Like many other Florida cities, Tampa City Council meetings begin with a recital of the Pledge of Allegiance and a short prayer, known officially as the invocation.
It's a tradition that dates back decades, when the city council began inviting local and visiting clergy members to open the weekly meetings at Old City Hall with prayer.
But a nationwide watchdog for religious freedom has taken aim at the practice, claiming that city council members are violating the doctrine of separation of church and state.
In a letter to Mayor Pam Iorio and council members, the Freedom From Religion Foundation calls on the city to end the practice of opening council meetings with prayer and argues that council members should not "worship on the taxpayers' dime."

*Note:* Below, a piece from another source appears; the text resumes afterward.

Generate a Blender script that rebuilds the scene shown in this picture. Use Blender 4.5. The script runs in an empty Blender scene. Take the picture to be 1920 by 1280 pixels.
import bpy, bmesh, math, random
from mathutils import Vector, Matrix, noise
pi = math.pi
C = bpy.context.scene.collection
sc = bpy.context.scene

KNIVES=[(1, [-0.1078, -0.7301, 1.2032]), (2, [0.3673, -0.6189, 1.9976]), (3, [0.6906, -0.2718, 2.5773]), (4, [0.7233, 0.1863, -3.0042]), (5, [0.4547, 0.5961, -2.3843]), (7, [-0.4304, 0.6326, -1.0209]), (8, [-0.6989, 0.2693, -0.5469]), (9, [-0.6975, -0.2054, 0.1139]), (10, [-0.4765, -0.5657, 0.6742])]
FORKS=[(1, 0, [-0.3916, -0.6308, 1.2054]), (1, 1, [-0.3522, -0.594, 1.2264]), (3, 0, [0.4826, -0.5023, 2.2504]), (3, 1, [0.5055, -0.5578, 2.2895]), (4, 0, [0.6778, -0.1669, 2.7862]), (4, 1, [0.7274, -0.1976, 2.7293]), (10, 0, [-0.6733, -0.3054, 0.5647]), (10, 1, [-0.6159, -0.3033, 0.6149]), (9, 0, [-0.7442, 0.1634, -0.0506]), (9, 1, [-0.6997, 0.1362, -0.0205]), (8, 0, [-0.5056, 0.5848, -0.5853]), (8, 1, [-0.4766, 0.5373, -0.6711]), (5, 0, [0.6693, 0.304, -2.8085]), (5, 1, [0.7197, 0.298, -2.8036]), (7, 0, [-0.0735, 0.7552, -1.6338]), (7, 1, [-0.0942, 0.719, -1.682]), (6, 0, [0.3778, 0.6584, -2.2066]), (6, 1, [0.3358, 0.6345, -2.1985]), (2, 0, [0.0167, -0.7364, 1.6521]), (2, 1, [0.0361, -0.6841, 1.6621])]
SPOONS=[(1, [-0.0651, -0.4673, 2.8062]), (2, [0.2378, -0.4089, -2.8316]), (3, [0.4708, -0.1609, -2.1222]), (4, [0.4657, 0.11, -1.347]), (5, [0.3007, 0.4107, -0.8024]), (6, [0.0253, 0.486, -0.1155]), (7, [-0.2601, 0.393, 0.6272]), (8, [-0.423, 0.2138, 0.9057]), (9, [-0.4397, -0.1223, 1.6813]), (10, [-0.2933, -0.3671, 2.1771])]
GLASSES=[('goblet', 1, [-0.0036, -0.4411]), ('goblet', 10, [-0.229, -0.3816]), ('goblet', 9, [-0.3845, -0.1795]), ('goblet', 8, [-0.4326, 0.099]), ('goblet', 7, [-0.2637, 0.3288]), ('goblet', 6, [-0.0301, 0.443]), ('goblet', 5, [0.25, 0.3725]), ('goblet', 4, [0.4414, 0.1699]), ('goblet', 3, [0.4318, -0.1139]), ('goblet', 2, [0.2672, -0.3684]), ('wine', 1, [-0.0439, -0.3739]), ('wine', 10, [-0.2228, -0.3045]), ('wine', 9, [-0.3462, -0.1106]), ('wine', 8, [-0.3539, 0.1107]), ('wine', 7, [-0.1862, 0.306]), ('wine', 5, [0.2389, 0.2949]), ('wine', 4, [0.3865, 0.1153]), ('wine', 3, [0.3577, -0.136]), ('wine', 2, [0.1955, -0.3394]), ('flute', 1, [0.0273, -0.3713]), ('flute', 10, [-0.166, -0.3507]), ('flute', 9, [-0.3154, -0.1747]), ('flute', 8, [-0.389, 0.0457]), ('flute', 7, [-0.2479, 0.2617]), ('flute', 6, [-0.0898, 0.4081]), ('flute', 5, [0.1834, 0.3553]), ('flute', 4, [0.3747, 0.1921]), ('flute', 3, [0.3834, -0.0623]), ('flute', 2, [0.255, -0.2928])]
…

"Government prayer is unnecessary, inappropriate and divisive," wrote Annie Laurie Gaylor, co-president of the foundation. "Calling upon council members to rise and pray, even silently, is coercive, embarrassing and beyond the scope of secular government."
Gaylor said the foundation, which works to protect the separation of church and state defined in the First Amendment, was responding to complaints from Tampa members who were "offended" that the council includes prayers as part of its regular meetings.
She said a review of the city council's minutes by the secular foundation revealed that a majority of the prayers were from the Christian faith, and "rarely, if ever, nonsectarian."
"Such prayer creates acrimony, makes minorities feel like political outsiders in their own community, and shows unconstitutional preference not just for religion over non-religion, but Christianity over other faiths," Gaylor wrote.
Public prayer has been a battlefield for years. A U.S. Supreme Court decision from 1983 affirmed the right for legislative bodies to host prayers before they conduct business, but more recent court opinions require these prayers be non-sectarian. For example, the use of Jesus, according to one recent court decision, would violate the First Amendment.
Tampa Council Chair Tom Scott, an ordained minister, said he understands that some people don't agree with the practice, but doesn't believe that laws are being broken.
"Both Congress and the state Legislature begin every one of their meetings with the invocation," he said. "How could it possibly be a violation of the First Amendment?"
As a Hillsborough County commissioner, Scott led the charge in 1996 to invite clergy members to the meetings to give a spoken prayer as part of the regular invocations.
He said council members reach out to representatives of many different denominations and doesn't see the city's tradition of permitting invocations as sanctioning any religion.
"We've even had an atheist do the invocation," Scott said. "Nobody is excluded."